Q&A with new SNS director Dan Reuter

Reuter brings extensive regional planning experience to Southern Nevada from Georgia

After an extensive national search, Dan Reuter was selected as the new director of Southern Nevada Strong (SNS). Dan started his new post on January 2 after relocating from Decatur, Ga., in late December. Dan is a Fellow of the American Institute of Certified Planners (FAICP), and comes to Southern Nevada after spending nearly three decades in urban and regional planning in Georgia.

We sat down with Dan for a quick Q&A in mid-January to see how his transition to Southern Nevada was going. For Dan’s full bio and resume, click here.

So Dan, you relocated to Southern Nevada less than a month ago. What are your first impressions of the region?

There’s definitely a lot to do here, which is great. I’m looking forward to all of the recreation, entertainment, and dining options. And the natural environment – especially the snow-capped mountains – is stunning.

Has anything surprised you?

It’s been a little colder than I expected. We some rain and snow recently, which surprised me a bit.

There is less traffic and congestion here. I think it has a real impact on people. Folks seem a little less anxious, maybe even a little more pleasant, than in Atlanta.

What part of town are you living in?

I rented a loft condo in Downtown Las Vegas, which I picked because it’s so close to the RTC office. I didn’t bring a car with me from Atlanta, so being within biking distance was a must for me.

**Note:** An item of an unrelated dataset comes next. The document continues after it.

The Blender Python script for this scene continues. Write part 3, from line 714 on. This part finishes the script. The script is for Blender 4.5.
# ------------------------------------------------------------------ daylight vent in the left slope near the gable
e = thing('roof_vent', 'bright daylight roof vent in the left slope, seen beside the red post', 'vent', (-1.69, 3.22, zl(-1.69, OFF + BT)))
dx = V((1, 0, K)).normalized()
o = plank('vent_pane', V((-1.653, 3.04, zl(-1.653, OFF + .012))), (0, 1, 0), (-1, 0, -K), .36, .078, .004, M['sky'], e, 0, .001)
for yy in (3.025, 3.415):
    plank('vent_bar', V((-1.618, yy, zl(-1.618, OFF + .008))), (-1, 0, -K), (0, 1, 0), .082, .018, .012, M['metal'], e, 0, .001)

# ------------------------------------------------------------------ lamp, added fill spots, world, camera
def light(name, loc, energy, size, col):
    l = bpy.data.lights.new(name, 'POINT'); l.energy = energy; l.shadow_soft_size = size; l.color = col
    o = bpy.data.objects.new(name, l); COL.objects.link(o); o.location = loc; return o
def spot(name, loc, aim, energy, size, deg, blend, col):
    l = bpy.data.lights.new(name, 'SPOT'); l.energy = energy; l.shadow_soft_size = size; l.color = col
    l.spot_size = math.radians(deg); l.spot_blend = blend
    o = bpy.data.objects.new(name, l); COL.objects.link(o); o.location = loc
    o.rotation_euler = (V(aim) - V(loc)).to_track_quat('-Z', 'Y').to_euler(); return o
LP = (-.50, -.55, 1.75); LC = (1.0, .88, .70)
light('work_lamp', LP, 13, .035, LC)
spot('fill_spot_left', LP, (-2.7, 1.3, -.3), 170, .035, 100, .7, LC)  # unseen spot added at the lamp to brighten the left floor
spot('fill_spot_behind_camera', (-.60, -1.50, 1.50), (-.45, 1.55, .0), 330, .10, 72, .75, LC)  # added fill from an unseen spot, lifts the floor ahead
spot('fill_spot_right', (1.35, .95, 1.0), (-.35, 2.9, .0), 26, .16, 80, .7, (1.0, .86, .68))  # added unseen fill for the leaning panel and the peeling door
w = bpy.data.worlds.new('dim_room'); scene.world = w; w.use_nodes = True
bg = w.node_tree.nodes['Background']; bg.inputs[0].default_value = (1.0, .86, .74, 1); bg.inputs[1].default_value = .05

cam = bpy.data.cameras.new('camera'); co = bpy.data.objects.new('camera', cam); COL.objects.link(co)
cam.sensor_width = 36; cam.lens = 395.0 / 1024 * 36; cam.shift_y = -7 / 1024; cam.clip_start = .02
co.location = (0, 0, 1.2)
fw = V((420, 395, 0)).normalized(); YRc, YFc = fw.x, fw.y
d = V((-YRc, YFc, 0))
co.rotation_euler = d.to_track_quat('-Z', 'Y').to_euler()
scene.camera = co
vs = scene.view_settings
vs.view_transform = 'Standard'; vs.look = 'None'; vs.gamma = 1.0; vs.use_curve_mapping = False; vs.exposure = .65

Wait, you’re going car-free?

That’s the plan. And so far, it’s been pretty easy. I can get to the office in less than 10 minutes using Bike Share. For longer trips, I can utilize the transit system, Uber or Lyft, or even rent a car. Overall, it’s going to be much cheaper and cleaner than owning a car.

What are you going to miss most about Georgia?

Both of my daughters are in college back in Atlanta. I miss them a lot. But I’m sure they’re going to enjoy coming out here for visits.

You have a wealth of local and regional planning experience. Summarize it for us in less than 30 seconds. Ready, set, go!

Wow, that’s quite the test.

You’ve already lost 2 seconds.

OK, I led regional planning initiatives and programs at the Atlanta Regional Commission (ARC) for 17 years and helped establish major public-private economic programs in Atlanta, including the Atlanta Aerotropolis Alliance and Peachtree Gateway Partnership.

Prior to that, from 1989 to 1999, I served as a transportation planner and director at several Metropolitan Planning Organizations (MPOs) in Georgia, including in Athens, Savannah, Glynn County, and Douglas County.

I spent the past two years consulting on projects to advance the role of public-private organizations working on metro Atlanta planning.

You earned your bachelor’s degree from University of Georgia, a master’s degree in urban studies from Georgia State, and taught graduate-level regional planning courses at Georgia Tech. All great schools. But where do your college football allegiances lie?

I’m a Georgia Bulldog at heart. My first job was selling Coke sodas at Georgia football games.

What about Southern Nevada and SNS drew you to the other side of the country?

I was ready for new challenge, and there’s so much opportunity here. I spent two-plus decades in Atlanta working to advance transit-oriented development (TOD) and Livable Center Initiative (LCI) projects, and I think there’s a lot of opportunity for those types of projects here. When I call it a career, I want to be able to say I helped create good urban and suburban places on both sides of the country.

I also love the outdoors and being out west offers a ton of new hiking, biking, and camping opportunities.

Regional planning is the norm in Georgia, but is a relatively new concept for Southern Nevada. How does that change?

I think we have to demonstrate how regional planning and collaboration benefits everyone. Most of the pressing issues in any region cross borders and jurisdictional lines. Air quality and water conservation and the education system impact the entire region and can only be addressed through regional efforts.

What are your priorities for your first 100 days on the job?

A lot of listening and absorbing, as well as building relationships with staff the RTC, elected officials, and our regional partners. I want to learn as much about the history of planning and growth in the valley as I can. And I want to get a better idea of activities that are currently underway that SNS may be able to bolster, especially within housing, health, and sustainability efforts. Supporting the MPO and others working on advancing TOD planning also seems like an obvious priority too.